建築計画を機械学習で自動化、賃料収入や稼働率も試算可能に:FM(2/2 ページ)
スターツ総合研究所が機械学習モデルを用い、賃貸住宅の事業・建築計画の作成を自動化できるシステムを開発。宅建資格取得者レベルの知識さえあれば、約15分で計画の策定が行えるという。
自動化を実現する3つの推計モデル
建築・事業計画を自動で作成できるようにするため、スターツ総合研究所は与えられたデータから「建築費用」「賃料」「稼働率・賃料推移」を試算する、3つの推計モデルの開発に取り組んだ。3つ全てに、グループ内の事業で蓄積されたデータを活用している。
建築費用を概算する推計モデルについては、グループ会社で、建設・土地活用コンサルティング事業を手掛けるスターツCAMが持つ3年分、約1600件のデータを活用。これらの情報を利用して、機械学習(線形回帰)モデルを作成した。試算の精度を高めるため、設計費や一般管理費などは積み上げ式で算出し、純工事費の部分を機械学習で推計するようにしている。
賃料と稼働率・賃料推移を試算する推計モデルの開発については、グループ会社が運営する不動産・住宅情報サイト「ピタットハウス」のデータを活用。賃料を査定する推計モデルはピタットハウスに掲載された2.5年分、約2億レコードの賃料情報を利用している。これらの賃料情報を路線別に分類して教師用データとして学習させ、立地条件などの情報から賃料を推計できるようにした。
稼働率・賃料推移の推計モデルは、ピタットハウスの20年分、約31万4000戸の成約データを活用。沿線別・間取り別に稼働率を、実績データから賃料変動率を推計できるようにした。なお、これらの推計モデルの開発にあたっては、日本大学の清水千弘教授の協力を得た。
これらの3つの推計モデルが、ラプラスの建築・事業計画作成の自動化を実現する核となってる。推計などのデータ処理は全てクラウドサーバ上で行われる。また、ラプラスで利用する地図情報はNTT空間情報の「GEO SPACE」、簡易モデル・図面の作製はコンピュータシステム研究所の「ROOK2」、地盤情報については応用地質の「三次元地盤情報サービス」を活用。ラプラスとこれらサービスは、API(Application Programming Interface)で連携している。

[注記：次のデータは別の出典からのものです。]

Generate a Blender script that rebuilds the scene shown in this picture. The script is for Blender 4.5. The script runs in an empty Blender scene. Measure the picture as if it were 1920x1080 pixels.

スターツグループでは、2017年にBIMデータを活用し、建物の企画設計、施工から維持管理までを一気通貫でマネジメントできるBIM-FMシステム」を発表している。ラプラスはこのBIM-FMシステムとも連携する。
光田氏は「ラプラスは、これまで経験やカンに頼っていた不動産価格の決定プロセスを、自動化・透明化できる。スターツグループにとっては、不動産・建築・金融を横断するサービス」と話す。2018年5月から社内でベータ版の利用を開始し、同年12月には他社への提供を開始する予定だ。具体的な利用料金などは未定だが、「基本的には月額課金制、規模によってはエンタープライズ契約などを想定している」(光田氏)とした。